** START **
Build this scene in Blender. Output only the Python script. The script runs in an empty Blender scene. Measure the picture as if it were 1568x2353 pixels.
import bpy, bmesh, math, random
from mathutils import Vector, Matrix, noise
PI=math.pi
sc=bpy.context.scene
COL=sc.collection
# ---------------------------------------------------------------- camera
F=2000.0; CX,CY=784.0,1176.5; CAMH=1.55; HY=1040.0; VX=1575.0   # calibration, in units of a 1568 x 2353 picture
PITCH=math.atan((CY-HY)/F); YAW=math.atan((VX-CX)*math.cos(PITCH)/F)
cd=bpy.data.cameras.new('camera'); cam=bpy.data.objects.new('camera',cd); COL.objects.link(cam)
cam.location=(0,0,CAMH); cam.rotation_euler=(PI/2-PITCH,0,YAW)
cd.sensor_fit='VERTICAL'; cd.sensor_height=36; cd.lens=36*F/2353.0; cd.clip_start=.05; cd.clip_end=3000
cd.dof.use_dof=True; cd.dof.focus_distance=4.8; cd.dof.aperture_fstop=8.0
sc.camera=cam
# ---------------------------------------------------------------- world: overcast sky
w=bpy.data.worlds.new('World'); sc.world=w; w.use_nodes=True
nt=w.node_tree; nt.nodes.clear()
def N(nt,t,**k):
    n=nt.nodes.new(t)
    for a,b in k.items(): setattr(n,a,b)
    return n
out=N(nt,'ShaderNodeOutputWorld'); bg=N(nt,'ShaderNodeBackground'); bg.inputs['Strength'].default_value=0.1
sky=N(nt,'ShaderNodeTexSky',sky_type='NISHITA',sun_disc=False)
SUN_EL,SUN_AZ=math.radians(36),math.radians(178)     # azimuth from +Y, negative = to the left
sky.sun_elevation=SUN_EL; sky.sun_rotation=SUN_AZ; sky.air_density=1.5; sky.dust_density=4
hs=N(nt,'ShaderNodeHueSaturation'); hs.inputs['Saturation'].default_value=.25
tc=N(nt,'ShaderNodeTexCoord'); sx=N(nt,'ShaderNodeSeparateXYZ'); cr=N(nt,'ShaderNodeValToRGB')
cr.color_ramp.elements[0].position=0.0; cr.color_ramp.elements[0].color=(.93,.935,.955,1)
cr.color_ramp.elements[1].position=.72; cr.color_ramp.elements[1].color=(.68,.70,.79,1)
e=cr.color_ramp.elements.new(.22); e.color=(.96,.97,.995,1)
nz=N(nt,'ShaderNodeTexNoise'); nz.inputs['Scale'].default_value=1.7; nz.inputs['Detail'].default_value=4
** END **
**Given instruction:** Reproduce the material verbatim, line by line.

**Result of this exercise:**
Build this scene in Blender. Output only the Python script. The script runs in an empty Blender scene. Measure the picture as if it were 1568x2353 pixels.
import bpy, bmesh, math, random
from mathutils import Vector, Matrix, noise
PI=math.pi
sc=bpy.context.scene
COL=sc.collection
# ---------------------------------------------------------------- camera
F=2000.0; CX,CY=784.0,1176.5; CAMH=1.55; HY=1040.0; VX=1575.0   # calibration, in units of a 1568 x 2353 picture
PITCH=math.atan((CY-HY)/F); YAW=math.atan((VX-CX)*math.cos(PITCH)/F)
cd=bpy.data.cameras.new('camera'); cam=bpy.data.objects.new('camera',cd); COL.objects.link(cam)
cam.location=(0,0,CAMH); cam.rotation_euler=(PI/2-PITCH,0,YAW)
cd.sensor_fit='VERTICAL'; cd.sensor_height=36; cd.lens=36*F/2353.0; cd.clip_start=.05; cd.clip_end=3000
cd.dof.use_dof=True; cd.dof.focus_distance=4.8; cd.dof.aperture_fstop=8.0
sc.camera=cam
# ---------------------------------------------------------------- world: overcast sky
w=bpy.data.worlds.new('World'); sc.world=w; w.use_nodes=True
nt=w.node_tree; nt.nodes.clear()
def N(nt,t,**k):
    n=nt.nodes.new(t)
    for a,b in k.items(): setattr(n,a,b)
    return n
out=N(nt,'ShaderNodeOutputWorld'); bg=N(nt,'ShaderNodeBackground'); bg.inputs['Strength'].default_value=0.1
sky=N(nt,'ShaderNodeTexSky',sky_type='NISHITA',sun_disc=False)
SUN_EL,SUN_AZ=math.radians(36),math.radians(178)     # azimuth from +Y, negative = to the left
sky.sun_elevation=SUN_EL; sky.sun_rotation=SUN_AZ; sky.air_density=1.5; sky.dust_density=4
hs=N(nt,'ShaderNodeHueSaturation'); hs.inputs['Saturation'].default_value=.25
tc=N(nt,'ShaderNodeTexCoord'); sx=N(nt,'ShaderNodeSeparateXYZ'); cr=N(nt,'ShaderNodeValToRGB')
cr.color_ramp.elements[0].position=0.0; cr.color_ramp.elements[0].color=(.93,.935,.955,1)
cr.color_ramp.elements[1].position=.72; cr.color_ramp.elements[1].color=(.68,.70,.79,1)
e=cr.color_ramp.elements.new(.22); e.color=(.96,.97,.995,1)
nz=N(nt,'ShaderNodeTexNoise'); nz.inputs['Scale'].default_value=1.7; nz.inputs['Detail'].default_value=4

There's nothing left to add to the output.